With all the college kids and alternative people I would think it would be better. What is un-friendly there?
Oh, for playing live it is definitely better. You actually get paid! In L.A. there are so many bands willing to play for free, to get exposure, or doing showcases for record company talent scouts or management people, that you have to do private affairs to make $. But if you want to become, or remain, pro you have to live here, for the same reason actors do. It's where the business is done. I've gotten work on soundtracks, etc., just from being in close proximity to the people who do the hiring. You're not going to get the call if you live in Berekely! There's somebody else just as good who lives 15 minutes from the studio. If there is an audition for road work, you're not going to know about it if you're not here. Plus, you know, networking with everyone you know, hustling for work. When McCartney's drummer is not on the road with Paul, he does session work and teaches.
In addition, record company people have a somewhat negative attitude towards the Bay Area; I think it has to do with them feeling like they can't control the "talent" up North, that they won't follow orders, etc. So bands are expected to move down here (the band is often rented a small tract house in the San Fernando Valley to live in while the album is being recorded, the rent to which is taken out of the first accounting statement after the album escapes---old joke. By the way, almost NO ONE ever sees a royalty check. EVERYTHING is charged to the band, from the pressing of CD's, the making of promotional videos---even the promo CD's that are sent to radio stations, advertising.....everything you can think of, and some you can't) to be under the watchful eye of the master, but also to be close to the recording studios to which they are given to-be-paid-for-later use of (be sure to have your lawyer look over the contract real, REAL carefully, fellas. And then have another lawyer keep an eye on your lawyer).

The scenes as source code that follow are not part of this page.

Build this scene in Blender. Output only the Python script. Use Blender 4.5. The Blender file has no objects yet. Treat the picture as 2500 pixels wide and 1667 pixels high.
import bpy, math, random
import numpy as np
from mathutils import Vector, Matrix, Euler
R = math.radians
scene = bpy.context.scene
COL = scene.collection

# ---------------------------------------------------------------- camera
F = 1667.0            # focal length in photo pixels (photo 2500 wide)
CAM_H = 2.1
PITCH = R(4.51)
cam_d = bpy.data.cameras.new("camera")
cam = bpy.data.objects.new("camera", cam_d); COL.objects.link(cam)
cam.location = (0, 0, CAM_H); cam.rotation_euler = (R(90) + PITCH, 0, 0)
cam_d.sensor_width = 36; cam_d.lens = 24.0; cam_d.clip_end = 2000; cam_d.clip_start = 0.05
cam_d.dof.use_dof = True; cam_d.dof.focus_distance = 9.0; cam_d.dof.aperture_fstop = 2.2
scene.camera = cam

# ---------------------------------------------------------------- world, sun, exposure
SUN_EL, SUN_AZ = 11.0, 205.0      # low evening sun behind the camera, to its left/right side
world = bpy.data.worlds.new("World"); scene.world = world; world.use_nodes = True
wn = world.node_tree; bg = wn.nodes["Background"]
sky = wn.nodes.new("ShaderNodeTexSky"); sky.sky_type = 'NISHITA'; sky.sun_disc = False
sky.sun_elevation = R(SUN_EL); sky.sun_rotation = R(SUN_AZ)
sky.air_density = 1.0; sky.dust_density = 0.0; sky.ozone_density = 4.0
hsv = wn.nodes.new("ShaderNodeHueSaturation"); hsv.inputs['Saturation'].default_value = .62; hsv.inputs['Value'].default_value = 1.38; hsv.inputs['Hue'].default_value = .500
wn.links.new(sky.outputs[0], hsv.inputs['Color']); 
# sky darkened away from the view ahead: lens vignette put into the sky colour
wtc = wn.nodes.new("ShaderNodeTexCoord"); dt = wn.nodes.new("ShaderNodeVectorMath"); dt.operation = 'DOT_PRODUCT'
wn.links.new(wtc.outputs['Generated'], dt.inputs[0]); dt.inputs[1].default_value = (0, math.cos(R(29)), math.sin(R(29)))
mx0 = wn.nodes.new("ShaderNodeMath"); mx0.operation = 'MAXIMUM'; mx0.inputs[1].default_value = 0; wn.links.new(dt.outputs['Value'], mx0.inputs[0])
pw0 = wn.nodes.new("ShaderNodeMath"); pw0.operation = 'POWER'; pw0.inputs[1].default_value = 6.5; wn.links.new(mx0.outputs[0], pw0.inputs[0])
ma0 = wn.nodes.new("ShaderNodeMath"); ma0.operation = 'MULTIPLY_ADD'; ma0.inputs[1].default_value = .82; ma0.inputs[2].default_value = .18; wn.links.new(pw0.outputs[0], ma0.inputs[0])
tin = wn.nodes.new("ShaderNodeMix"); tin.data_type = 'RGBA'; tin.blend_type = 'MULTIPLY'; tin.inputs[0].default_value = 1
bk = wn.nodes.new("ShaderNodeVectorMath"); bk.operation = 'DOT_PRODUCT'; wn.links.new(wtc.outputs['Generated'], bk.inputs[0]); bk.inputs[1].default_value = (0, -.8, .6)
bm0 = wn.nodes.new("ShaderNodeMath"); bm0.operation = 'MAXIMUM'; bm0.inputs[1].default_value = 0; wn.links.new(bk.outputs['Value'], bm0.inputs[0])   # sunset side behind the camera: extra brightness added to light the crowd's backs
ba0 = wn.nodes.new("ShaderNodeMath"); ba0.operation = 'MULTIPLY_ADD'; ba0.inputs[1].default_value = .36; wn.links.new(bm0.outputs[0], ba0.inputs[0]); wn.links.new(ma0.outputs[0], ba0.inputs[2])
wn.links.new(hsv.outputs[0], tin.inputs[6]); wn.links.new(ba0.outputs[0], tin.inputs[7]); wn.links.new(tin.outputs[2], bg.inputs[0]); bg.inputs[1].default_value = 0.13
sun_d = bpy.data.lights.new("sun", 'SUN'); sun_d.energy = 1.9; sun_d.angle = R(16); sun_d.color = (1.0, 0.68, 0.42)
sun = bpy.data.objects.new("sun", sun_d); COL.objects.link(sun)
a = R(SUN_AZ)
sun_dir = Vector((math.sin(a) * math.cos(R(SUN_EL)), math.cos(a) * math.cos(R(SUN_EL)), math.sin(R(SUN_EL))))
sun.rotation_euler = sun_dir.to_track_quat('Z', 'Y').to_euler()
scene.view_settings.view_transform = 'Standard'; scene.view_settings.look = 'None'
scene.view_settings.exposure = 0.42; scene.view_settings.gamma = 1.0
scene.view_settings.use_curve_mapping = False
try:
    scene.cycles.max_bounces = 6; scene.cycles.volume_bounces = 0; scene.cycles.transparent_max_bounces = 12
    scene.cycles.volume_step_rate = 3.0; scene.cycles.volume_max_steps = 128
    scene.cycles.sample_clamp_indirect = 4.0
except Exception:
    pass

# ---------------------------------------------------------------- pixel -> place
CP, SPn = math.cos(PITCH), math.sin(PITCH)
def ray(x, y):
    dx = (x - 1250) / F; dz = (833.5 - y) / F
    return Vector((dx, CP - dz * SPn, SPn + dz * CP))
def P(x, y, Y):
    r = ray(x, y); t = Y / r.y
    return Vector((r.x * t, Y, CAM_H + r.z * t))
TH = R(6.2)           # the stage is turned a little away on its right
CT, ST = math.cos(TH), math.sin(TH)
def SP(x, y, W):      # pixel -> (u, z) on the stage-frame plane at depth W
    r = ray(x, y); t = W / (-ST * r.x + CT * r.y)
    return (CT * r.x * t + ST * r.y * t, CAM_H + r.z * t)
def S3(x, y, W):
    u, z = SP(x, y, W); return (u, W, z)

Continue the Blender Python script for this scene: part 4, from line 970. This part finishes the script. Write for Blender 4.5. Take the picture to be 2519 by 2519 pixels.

An insight into record company people, a true story as told by Rick Nielson of Cheap Trick: A honcho comes into a recording session to let the band know the company is behind them (and to check on the progress of the album!), and says "Let me buy you guys dinner". When the band gets the accounting for the session, sure enough, the dinner is charged to the band. They are utterly shameless, taking credit for every success, but blame for no failure. It turns some perfectly normal people into the most cynical human beings you can imagine. I did a session with Emitt Rhodes, an unbelievably talent. He recorded his first 1971 album by himself, in his home (but professional quality) studio, writing every song, playing every instrument, and singing every vocal, and then doing the mix. He delivered it completed to one of the majors, and it did very well. Emitt was hailed as "The one-man Beatles", and it received better reviews than McCartney's first solo album. Emitt had spent a couple of years making it, but when it was time to record the follow-up, the company expected it in six months. Emitt had, unfortunately, agreed to that (what WAS he thinking?) in writing (no lawyer), and when he didn't deliver it on time, was sued by the company for breach of contract. He finally finished the second album, but to punish him the company did no promotion---no free lunches, dinners, or vacations to radio station programmers; no promotional copies of the album and single were sent out, no advertising, nothing. And no tour support---it costs money to tour, the money provided up front by the company, to be deducted from the mythical royalty payments. They buried it, and the third. Emitt has never seen a dime in royalties, for anything.
When an album stiffs, the band goes back home. If the album succeeds, and the band's lawyer doesn't disappear with the money, the band is locked into the L.A. money-go-round. The best songwriters, singers, and musicians I've known have not been willing to pay the price to their mental health, not to mention their souls, so become weekend warriors, working a day job, playing for their love of music. Now, if they would just get better Hi-Fi's! Musician's, in general, have the worst systems of everybody!! But the best record collections!!!